For ‘Irreversible Entanglements’, Moor Mother – aka Philadelphia’s Camae Ayewa – has swerved away from this terrain, teaming up with an exemplary free jazz crew form a new ‘liberation-oriented’ quintet. The phrase evokes Charlie Hayden’s protest jazz collective of the 1970s and 1980s, but the free-flowing aggression of Ayewa and co-pilots Keir Neuringer (sax), Aquiles Navarro (trumpet), Luke Stewart (double bass), and Tcheser Holmes’ (drums) fits snugly into the pantheon of civil rights-focused albums that includes Max Roach’s ‘We Insist! Freedom Now Suite’, Mary Lou Williams’ ‘Black Christ of the Andes’, Charles Mingus’ ‘Black Saint and The Sinner Lady’, and so on.

On those records, of course, beauty and horror exist side by side. Rage is a positive tool for change, underpinned by a utopian vision that takes its cue from hymns and sermons of the churches that are often cornerstones of black communities. Transformation is possible, and the promise of salvation in the next world helps soothe the pain of existence in this one. Yet that same beauty has allowed the fury to be aestheticized by (usually white) record collectors and critics, the record covers drooled over, the fire of the music reduced to warm and fuzzy consolation for those who can afford to shell out for original pressings on Discogs or pristine vinyl compilations.

For this reason, ‘Irreversible Entanglements’ is not a beautiful record. Ayewa snarls her diatribes through clattering soundscapes of dissonant brass and aggressive percussion, her words covering incarceration, mental health, eviction, but always coming back to the systemic, institutional violence done to black bodies and minds. “We are post-World War Three,” Ayewa intones on Fireworks, its evocation of racist murders propelled by Tcheser Holmes’ off-centre rimshots and drum tolls, before the horns swell into a queasy moan reminiscent of Ornette Coleman’s lonely woman fighting off a hangover.

That this record needs to be made, half a century after the great civil rights marches of the 1960s, gives us a clue to the mood of embittered fatigue running through it. Not much more than a year has passed since America’s first black president completed his tenure and the prospect of liberation seems to be retreating. The scale and pervasiveness of the reactionary rollback is such that those aligned with progressive thinking could hardly be blamed for feeling pessimistic.

Thus, the biggest contrast between ‘Irreversible Entanglements’ and those seminal texts of civil rights jazz is its refusal of consolation, with the church-inspired timbres that infuse cuts like Coltrane’s ‘Alabama’ almost entirely absent.
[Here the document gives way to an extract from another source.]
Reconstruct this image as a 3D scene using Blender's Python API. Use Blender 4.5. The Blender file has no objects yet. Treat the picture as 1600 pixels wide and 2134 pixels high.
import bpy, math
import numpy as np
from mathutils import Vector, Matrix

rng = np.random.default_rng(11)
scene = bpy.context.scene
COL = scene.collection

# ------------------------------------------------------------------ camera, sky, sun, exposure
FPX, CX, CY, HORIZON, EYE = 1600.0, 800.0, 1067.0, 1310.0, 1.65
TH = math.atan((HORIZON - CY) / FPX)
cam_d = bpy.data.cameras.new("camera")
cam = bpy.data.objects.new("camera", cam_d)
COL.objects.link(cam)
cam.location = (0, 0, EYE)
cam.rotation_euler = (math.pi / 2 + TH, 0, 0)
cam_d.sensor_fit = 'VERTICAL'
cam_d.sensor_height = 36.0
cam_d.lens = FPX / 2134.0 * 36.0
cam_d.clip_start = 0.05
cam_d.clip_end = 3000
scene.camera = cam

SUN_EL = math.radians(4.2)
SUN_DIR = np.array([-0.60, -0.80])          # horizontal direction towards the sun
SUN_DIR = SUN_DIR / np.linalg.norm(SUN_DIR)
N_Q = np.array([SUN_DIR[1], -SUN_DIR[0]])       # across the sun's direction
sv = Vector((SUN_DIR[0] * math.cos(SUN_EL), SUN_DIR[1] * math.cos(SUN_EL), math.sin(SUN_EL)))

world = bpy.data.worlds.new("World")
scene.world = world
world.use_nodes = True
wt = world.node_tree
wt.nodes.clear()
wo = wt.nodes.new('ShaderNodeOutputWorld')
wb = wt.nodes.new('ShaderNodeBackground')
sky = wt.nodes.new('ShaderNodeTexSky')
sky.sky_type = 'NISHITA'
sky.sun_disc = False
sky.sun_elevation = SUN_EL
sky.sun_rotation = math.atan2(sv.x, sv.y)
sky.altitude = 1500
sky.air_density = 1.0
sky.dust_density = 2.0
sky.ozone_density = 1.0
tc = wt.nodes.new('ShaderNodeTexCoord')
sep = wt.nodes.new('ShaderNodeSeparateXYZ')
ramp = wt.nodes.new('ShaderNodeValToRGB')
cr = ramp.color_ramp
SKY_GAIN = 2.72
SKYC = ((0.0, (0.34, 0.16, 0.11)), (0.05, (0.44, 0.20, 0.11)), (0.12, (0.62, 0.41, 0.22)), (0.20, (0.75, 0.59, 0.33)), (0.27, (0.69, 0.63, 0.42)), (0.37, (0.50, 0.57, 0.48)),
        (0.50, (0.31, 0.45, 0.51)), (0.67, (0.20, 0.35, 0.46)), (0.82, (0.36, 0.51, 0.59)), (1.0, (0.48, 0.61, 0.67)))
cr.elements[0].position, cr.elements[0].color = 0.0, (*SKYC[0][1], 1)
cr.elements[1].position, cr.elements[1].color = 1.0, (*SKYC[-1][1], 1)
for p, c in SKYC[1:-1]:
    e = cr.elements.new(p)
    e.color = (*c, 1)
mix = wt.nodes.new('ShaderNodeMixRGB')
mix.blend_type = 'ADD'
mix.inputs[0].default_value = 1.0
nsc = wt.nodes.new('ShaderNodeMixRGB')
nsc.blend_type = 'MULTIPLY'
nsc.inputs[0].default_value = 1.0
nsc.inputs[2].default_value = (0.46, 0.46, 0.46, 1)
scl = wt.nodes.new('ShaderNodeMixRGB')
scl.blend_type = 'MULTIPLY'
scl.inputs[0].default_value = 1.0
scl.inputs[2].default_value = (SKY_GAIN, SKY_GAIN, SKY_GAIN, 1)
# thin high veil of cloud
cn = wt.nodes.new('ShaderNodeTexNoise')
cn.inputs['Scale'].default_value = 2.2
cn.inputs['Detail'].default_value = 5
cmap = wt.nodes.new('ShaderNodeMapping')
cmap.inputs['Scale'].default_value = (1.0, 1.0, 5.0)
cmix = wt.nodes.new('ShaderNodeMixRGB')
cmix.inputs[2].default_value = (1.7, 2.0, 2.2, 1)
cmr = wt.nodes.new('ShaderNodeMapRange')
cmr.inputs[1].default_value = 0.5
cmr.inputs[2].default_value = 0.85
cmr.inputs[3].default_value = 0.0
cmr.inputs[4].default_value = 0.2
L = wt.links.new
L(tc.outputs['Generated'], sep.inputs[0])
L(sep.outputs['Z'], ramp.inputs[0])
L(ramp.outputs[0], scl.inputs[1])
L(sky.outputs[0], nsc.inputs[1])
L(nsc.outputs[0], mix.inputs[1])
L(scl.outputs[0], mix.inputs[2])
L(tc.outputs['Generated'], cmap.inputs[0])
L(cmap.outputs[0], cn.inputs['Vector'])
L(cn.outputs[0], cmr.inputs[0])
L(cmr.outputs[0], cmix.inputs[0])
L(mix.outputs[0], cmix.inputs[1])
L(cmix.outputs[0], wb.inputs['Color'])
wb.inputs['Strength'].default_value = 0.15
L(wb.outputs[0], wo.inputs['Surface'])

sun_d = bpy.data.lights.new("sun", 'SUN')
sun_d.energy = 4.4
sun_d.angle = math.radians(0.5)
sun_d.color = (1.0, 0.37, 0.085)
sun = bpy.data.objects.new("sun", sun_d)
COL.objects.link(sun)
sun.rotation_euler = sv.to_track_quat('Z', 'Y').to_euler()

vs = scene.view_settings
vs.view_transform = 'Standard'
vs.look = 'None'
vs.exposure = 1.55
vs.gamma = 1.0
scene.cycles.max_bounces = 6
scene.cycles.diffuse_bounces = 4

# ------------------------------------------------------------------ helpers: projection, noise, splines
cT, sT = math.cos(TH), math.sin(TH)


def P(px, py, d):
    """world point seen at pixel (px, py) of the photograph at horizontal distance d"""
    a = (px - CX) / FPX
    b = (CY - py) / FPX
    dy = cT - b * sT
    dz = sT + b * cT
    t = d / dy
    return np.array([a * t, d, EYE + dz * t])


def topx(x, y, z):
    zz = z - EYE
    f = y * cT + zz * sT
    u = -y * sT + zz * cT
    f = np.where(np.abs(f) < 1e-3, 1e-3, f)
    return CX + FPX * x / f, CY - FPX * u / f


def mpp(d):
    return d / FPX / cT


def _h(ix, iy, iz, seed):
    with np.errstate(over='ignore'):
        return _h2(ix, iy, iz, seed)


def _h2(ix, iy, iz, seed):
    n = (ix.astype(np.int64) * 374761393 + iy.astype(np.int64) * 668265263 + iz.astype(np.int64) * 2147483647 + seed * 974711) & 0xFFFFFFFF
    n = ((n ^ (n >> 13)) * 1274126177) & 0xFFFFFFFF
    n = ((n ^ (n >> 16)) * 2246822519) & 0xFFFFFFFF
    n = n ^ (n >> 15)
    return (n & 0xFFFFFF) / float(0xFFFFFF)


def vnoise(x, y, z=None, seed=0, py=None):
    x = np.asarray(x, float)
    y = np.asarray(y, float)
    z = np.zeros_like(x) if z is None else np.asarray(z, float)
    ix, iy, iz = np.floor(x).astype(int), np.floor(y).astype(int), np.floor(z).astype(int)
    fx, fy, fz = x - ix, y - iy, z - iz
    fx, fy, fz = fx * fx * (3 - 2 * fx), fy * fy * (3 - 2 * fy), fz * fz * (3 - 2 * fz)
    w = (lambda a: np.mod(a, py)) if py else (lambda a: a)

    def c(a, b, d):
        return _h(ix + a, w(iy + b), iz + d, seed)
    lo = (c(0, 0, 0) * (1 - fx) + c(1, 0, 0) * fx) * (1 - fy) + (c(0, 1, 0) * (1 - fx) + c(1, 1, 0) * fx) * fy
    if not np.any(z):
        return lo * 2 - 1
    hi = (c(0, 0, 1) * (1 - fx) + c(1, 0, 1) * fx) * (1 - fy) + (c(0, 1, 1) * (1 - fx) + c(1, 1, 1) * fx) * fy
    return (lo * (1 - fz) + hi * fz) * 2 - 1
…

In ‘Projects’, the album’s majestic and wrenching final track, hope is replaced by anger and despair, with Ayewa’s tale of an evicted family weaving past, present and future into a narration that recalls Toni Morrison at her most devastating. “We outside now/Mama says she going to get her check in two weeks/If we can just hang on/Mama says she going to try to get an advance on her paycheck/We waiting outside”. It’s not pretty. In fact, it’s downright difficult to listen to even for those of us lucky enough to have a roof over our heads. But in its clear-eyed anger it reminds us that the struggle is real and that, instead of relying on the slow bend of history to make everything alright, those advances we might have otherwise taken for granted must be continually fought for. Bring on the fire this time.